Addressing the second half of the question:
The likely goals of a "war on obesity" seem, to me, not to parallel those of the cluster of US policies that "The War On Drugs" usually refers to. So it's possible it would play out differently.
Obesity is a long-term condition, a cumulative effect of things that happen over some period of time. Preventing obesity might involve forbidding or mandating certain moment-to-moment choices (banning chocolate, requiring exercise to use public services) but those things are not themselves the goal. It's theoretically possible to end obesity without eradicating any of the behaviors that promote it.
On the other hand, anti-drug goals are often, if not always, stated in terms of ending drug use (the moment-to-moment choice) rather than drug addiction or other long-term drug conditions. See William Bennett's statement here or a US official boasting about cocaine shortages.
(Note that long-term harms from the use of certain drugs are often cited as a motivation for banning drug use, but that is not the same as using them to characterize what a program's simple intent is.)
For an anti-obesity program to be futile for the reasons the "War On Drugs" is, it would need to be framed as a "war on dessert" and use an all-or-nothing framing under which each time any person eats a donut is a mark against the program, with long-term obesity rates being at best a second-order indicator of success.

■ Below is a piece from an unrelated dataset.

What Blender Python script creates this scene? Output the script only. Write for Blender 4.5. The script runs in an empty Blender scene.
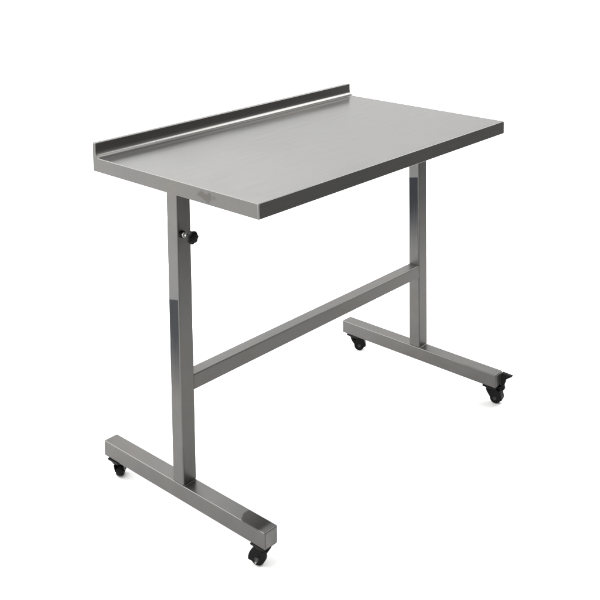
import bpy, bmesh, math, random
from mathutils import Vector, Matrix
random.seed(7)
scene = bpy.context.scene
C = scene.collection
S = 1.2            # photograph fit was made with a table 1 unit long; the real one is 1.2 m
Z0 = 0.139         # height of the ground in that fit

def P(x, y, z):
    return Vector((x * S, y * S, (z - Z0) * S))

# ------------------------------------------------------------------ camera
cd = bpy.data.cameras.new('camera')
cam = bpy.data.objects.new('camera', cd)
C.objects.link(cam)
ya, pi_, ro = math.radians(-50.2679), math.radians(-4.7728), math.radians(-0.3581)
F = Vector((math.sin(-ya) * math.cos(pi_), math.cos(-ya) * math.cos(pi_), math.sin(pi_)))
R = F.cross(Vector((0, 0, 1))).normalized()
U = R.cross(F)
R2 = R * math.cos(ro) + U * math.sin(ro)
U2 = -R * math.sin(ro) + U * math.cos(ro)
rot = Matrix((R2, U2, -F)).transposed()
cam.matrix_world = Matrix.Translation(P(-1.9942, -1.9053, 1.7043)) @ rot.to_4x4()
cd.sensor_width = 36
cd.lens = 1002.76 / 600 * 36
cd.shift_x = -(379.1717 - 300) / 600
cd.shift_y = -(300 + 29.8306) / 600
cd.clip_end = 200
cd.clip_start = 0.05
scene.camera = cam
scene.render.resolution_x = 1024
scene.render.resolution_y = 1024

# ------------------------------------------------------------------ studio surroundings (world) and lamps
w = bpy.data.worlds.new('World')
scene.world = w
w.use_nodes = True
nt = w.node_tree
bg = nt.nodes['Background']
tc = nt.nodes.new('ShaderNodeTexCoord')
dot = nt.nodes.new('ShaderNodeVectorMath'); dot.operation = 'DOT_PRODUCT'
dot.inputs[1].default_value = Vector((-0.75, 0.62, -0.10)).normalized()
nt.links.new(tc.outputs['Generated'], dot.inputs[0])
rp = nt.nodes.new('ShaderNodeValToRGB')
rp.color_ramp.elements[0].position = 0.25
rp.color_ramp.elements[0].color = (0.50, 0.50, 0.49, 1)
rp.color_ramp.elements[1].position = 0.95
rp.color_ramp.elements[1].color = (3.0, 3.0, 2.96, 1)
nt.links.new(dot.outputs['Value'], rp.inputs['Fac'])
nt.links.new(rp.outputs['Color'], bg.inputs['Color'])
bg.inputs['Strength'].default_value = 1.0

def area(name, loc, target, sx, sy, power, col=(1, 1, 1)):
    l = bpy.data.lights.new(name, 'AREA')
    l.shape = 'RECTANGLE'; l.size = sx; l.size_y = sy; l.energy = power; l.color = col
    o = bpy.data.objects.new(name, l)
    C.objects.link(o)
    o.location = loc
    o.rotation_euler = (Vector(target) - Vector(loc)).to_track_quat('-Z', 'Y').to_euler()
    return o
FH = Vector((F.x, F.y, 0)).normalized()
RH = Vector((FH.y, -FH.x, 0))
area('overhead_softbox', FH * 0.7 - RH * 1.5 + Vector((0, 0, 4.8)), FH * 0.3 - RH * 0.9, 5.5, 5.5, 500)
area('added_rear_light', FH * 4.5 - RH * 0.2 + Vector((0, 0, 3.35)), Vector((0, 0, 0.3)), 3.6, 0.6, 42)  # unseen lamp, added to lighten the tops of the feet and crossbar
area('left_softbox', -RH * 4.2 + FH * 0.4 + Vector((0, 0, 2.4)), FH * 0.6, 3.0, 3.0, 200)
area('added_right_light', RH * 3.5 + FH * 1.9 + Vector((0, 0, 4.1)), Vector((0, 0, 0.9)), 2.6, 2.6, 290)  # unseen lamp, added for the bright line along the back cove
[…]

I agree that a "war on smoking" would most likely take a form parallel to the War On Drugs, i.e. an attempt to ban and interdict cigarettes, and would likely be framed such that the inevitable market in contraband cigarettes would be treated as the failure of the program, and so would be no more successful than the War On Drugs.
This whole answer is based on speculation about how a "war on obesity" or "war on smoking", so named, would likely be handled by the US government as it contingently exists; I am not claiming any abstract distinctions between the various realms of human behavior that these different "wars" would seek to affect.